## TASK STATEMENT
Copy out the complete listing, word for word.

## DATA EXCERPT
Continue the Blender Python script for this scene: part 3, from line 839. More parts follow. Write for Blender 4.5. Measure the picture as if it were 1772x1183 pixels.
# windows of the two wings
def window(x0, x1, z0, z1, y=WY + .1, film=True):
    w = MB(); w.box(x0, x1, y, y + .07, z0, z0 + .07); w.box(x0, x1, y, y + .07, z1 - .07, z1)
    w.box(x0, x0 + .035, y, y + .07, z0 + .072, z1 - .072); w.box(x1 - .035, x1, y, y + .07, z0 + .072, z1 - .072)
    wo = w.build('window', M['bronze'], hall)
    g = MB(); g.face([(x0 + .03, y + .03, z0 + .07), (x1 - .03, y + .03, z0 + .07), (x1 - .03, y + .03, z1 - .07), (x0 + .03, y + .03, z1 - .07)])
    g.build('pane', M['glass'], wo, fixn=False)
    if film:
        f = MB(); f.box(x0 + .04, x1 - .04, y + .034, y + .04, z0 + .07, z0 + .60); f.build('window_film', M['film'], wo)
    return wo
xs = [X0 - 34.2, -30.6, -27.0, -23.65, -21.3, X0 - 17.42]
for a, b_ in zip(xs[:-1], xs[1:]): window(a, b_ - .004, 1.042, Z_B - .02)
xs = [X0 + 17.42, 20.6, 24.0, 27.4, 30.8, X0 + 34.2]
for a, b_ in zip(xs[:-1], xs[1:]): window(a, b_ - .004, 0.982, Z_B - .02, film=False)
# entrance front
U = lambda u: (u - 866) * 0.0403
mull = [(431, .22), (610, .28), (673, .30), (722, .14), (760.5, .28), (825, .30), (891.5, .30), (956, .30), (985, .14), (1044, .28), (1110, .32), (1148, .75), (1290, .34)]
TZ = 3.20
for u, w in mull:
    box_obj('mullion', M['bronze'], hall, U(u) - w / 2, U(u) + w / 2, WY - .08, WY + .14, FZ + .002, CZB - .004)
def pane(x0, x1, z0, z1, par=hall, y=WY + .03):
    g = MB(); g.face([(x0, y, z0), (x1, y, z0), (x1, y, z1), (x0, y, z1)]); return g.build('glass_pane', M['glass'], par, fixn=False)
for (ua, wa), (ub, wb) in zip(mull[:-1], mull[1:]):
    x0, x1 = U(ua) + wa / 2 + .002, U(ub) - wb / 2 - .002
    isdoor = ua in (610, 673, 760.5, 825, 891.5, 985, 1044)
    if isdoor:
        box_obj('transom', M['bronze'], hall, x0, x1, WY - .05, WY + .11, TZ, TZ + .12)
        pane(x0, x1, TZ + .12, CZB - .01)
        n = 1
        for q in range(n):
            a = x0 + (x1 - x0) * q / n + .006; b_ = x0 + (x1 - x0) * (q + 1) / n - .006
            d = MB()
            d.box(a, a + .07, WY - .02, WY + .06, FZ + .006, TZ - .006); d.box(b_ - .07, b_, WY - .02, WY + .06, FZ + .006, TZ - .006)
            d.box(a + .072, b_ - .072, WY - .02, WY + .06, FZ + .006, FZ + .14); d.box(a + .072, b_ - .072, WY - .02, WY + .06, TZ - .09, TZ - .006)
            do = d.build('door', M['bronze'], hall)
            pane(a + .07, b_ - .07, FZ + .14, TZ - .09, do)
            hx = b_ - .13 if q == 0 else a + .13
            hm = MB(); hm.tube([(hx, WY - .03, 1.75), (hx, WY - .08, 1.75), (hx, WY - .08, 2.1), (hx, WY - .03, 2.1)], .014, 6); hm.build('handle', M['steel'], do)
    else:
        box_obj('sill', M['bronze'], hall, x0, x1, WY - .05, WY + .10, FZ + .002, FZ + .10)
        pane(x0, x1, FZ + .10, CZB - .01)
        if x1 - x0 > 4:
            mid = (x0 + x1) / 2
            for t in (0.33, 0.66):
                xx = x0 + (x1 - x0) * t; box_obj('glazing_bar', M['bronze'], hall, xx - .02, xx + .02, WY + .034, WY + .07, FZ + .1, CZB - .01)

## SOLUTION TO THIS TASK
Continue the Blender Python script for this scene: part 3, from line 839. More parts follow. Write for Blender 4.5. Measure the picture as if it were 1772x1183 pixels.
# windows of the two wings
def window(x0, x1, z0, z1, y=WY + .1, film=True):
    w = MB(); w.box(x0, x1, y, y + .07, z0, z0 + .07); w.box(x0, x1, y, y + .07, z1 - .07, z1)
    w.box(x0, x0 + .035, y, y + .07, z0 + .072, z1 - .072); w.box(x1 - .035, x1, y, y + .07, z0 + .072, z1 - .072)
    wo = w.build('window', M['bronze'], hall)
    g = MB(); g.face([(x0 + .03, y + .03, z0 + .07), (x1 - .03, y + .03, z0 + .07), (x1 - .03, y + .03, z1 - .07), (x0 + .03, y + .03, z1 - .07)])
    g.build('pane', M['glass'], wo, fixn=False)
    if film:
        f = MB(); f.box(x0 + .04, x1 - .04, y + .034, y + .04, z0 + .07, z0 + .60); f.build('window_film', M['film'], wo)
    return wo
xs = [X0 - 34.2, -30.6, -27.0, -23.65, -21.3, X0 - 17.42]
for a, b_ in zip(xs[:-1], xs[1:]): window(a, b_ - .004, 1.042, Z_B - .02)
xs = [X0 + 17.42, 20.6, 24.0, 27.4, 30.8, X0 + 34.2]
for a, b_ in zip(xs[:-1], xs[1:]): window(a, b_ - .004, 0.982, Z_B - .02, film=False)
# entrance front
U = lambda u: (u - 866) * 0.0403
mull = [(431, .22), (610, .28), (673, .30), (722, .14), (760.5, .28), (825, .30), (891.5, .30), (956, .30), (985, .14), (1044, .28), (1110, .32), (1148, .75), (1290, .34)]
TZ = 3.20
for u, w in mull:
    box_obj('mullion', M['bronze'], hall, U(u) - w / 2, U(u) + w / 2, WY - .08, WY + .14, FZ + .002, CZB - .004)
def pane(x0, x1, z0, z1, par=hall, y=WY + .03):
    g = MB(); g.face([(x0, y, z0), (x1, y, z0), (x1, y, z1), (x0, y, z1)]); return g.build('glass_pane', M['glass'], par, fixn=False)
for (ua, wa), (ub, wb) in zip(mull[:-1], mull[1:]):
    x0, x1 = U(ua) + wa / 2 + .002, U(ub) - wb / 2 - .002
    isdoor = ua in (610, 673, 760.5, 825, 891.5, 985, 1044)
    if isdoor:
        box_obj('transom', M['bronze'], hall, x0, x1, WY - .05, WY + .11, TZ, TZ + .12)
        pane(x0, x1, TZ + .12, CZB - .01)
        n = 1
        for q in range(n):
            a = x0 + (x1 - x0) * q / n + .006; b_ = x0 + (x1 - x0) * (q + 1) / n - .006
            d = MB()
            d.box(a, a + .07, WY - .02, WY + .06, FZ + .006, TZ - .006); d.box(b_ - .07, b_, WY - .02, WY + .06, FZ + .006, TZ - .006)
            d.box(a + .072, b_ - .072, WY - .02, WY + .06, FZ + .006, FZ + .14); d.box(a + .072, b_ - .072, WY - .02, WY + .06, TZ - .09, TZ - .006)
            do = d.build('door', M['bronze'], hall)
            pane(a + .07, b_ - .07, FZ + .14, TZ - .09, do)
            hx = b_ - .13 if q == 0 else a + .13
            hm = MB(); hm.tube([(hx, WY - .03, 1.75), (hx, WY - .08, 1.75), (hx, WY - .08, 2.1), (hx, WY - .03, 2.1)], .014, 6); hm.build('handle', M['steel'], do)
    else:
        box_obj('sill', M['bronze'], hall, x0, x1, WY - .05, WY + .10, FZ + .002, FZ + .10)
        pane(x0, x1, FZ + .10, CZB - .01)
        if x1 - x0 > 4:
            mid = (x0 + x1) / 2
            for t in (0.33, 0.66):
                xx = x0 + (x1 - x0) * t; box_obj('glazing_bar', M['bronze'], hall, xx - .02, xx + .02, WY + .034, WY + .07, FZ + .1, CZB - .01)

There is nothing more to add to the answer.